AF: I think that one of the most important things that came out of the re-structuring is more people at the senior level are thinking about the experience of students from more different points of view. And I think we’re starting to see the fruits of that, which is simply the ability of people to think in larger terms and bring pieces of this together. I think that a lot of this year has been about trying to understand problems and understand where we are and start to develop thoughts about where we want to go.


What are your plans for the next year?


AF: I don’t have any independent goals of mine that aren’t reflected in the work that somebody else is doing. One of the things that really interests me from my perspective is the way in which different threads of what we’re talking about can come together. We’re simultaneously thinking about the hardware around student life [such as] the various facilities that support residential life, and we’re thinking about the software, [such as] what are the ways in which we build community [and] in what ways the entries interact with the culture of the campus. And I think that this is a year in which we’re going to see some of those threads come together, in which we’re going to develop, I think, some ideas for Facilities to support some of the work that’s going on.

Academically, we’re going to continue to work on the library … and the ways in which we can simultaneously be thinking about that and about new programs that we might be building on the campus. So for me, it’s kind of a nice opportunity to sit in a place where I can see how these pieces fit together.


SB: This is a year – this coming year – in which we will be looking at a lot of those threads … I think there are also some other things that we know we really need to look at … and one of them is the way that alcohol functions on the campus. There’s been a lot of momentum among students this year wanting to think about, what is our social culture and how does it work for students, [and to think about alcohol] in terms of the way that it really operates in our community. I think that we know we really need to think about that, and next year is going to be a year when we try to find some way to really pull together some of the students, faculty and staff thinking on those things and think about whether there are some things that we want to do differently. And then I think we’ll continue to try to move forward on a lot of the central goals around making sure that we have the right opportunities in place so that students’ academic thriv-ing is something that’s well-supported … that things like advising are working well for students, that academic resources are doing what they can to support student learning.

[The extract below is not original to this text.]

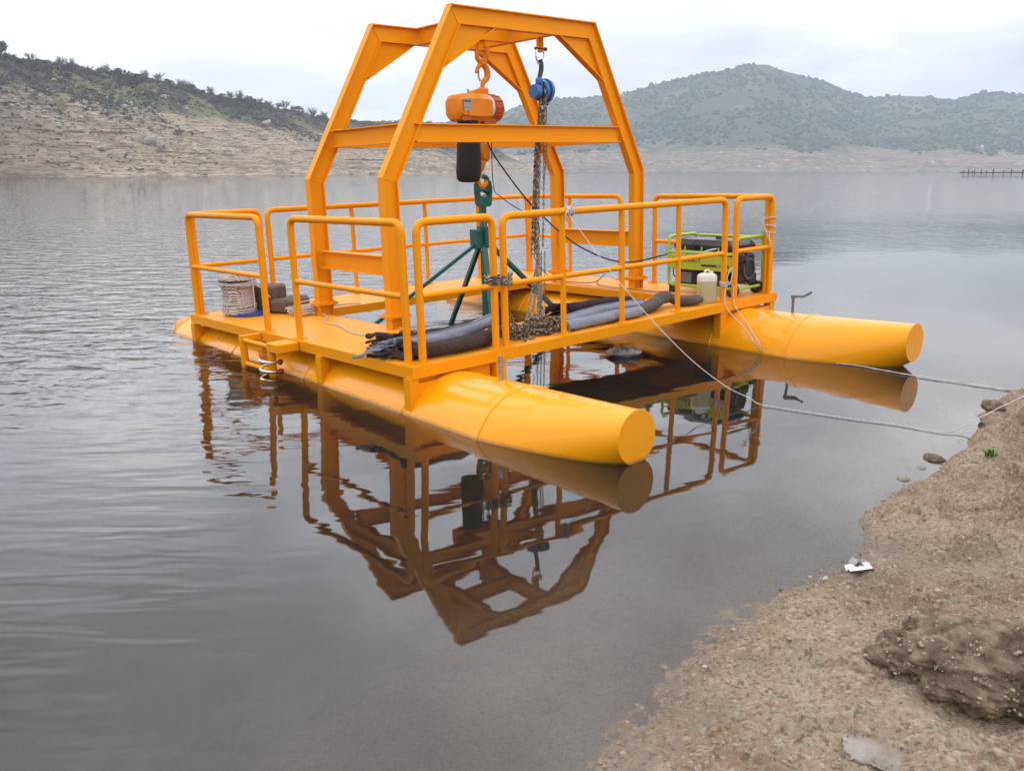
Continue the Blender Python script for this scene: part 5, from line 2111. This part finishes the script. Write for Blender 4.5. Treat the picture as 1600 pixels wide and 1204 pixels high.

AF: If one wants to look at the projects for next year, it’s good to look at the projects for this year. That is, many of the things that we’re working on aren’t done or don’t ever get quite done in a sense. There’s been a lot of work on sexual assault…That’s ongoing work. If that’s been a priority this year, it’s going to be a priority next year, and I think that many of the things we do that are important are things that we do every year and things that we need to keep a focus on for every year. I was pleased that there was as much responsiveness in the community to our focus on those issues as there was, and I want to build on that and continue to make progress.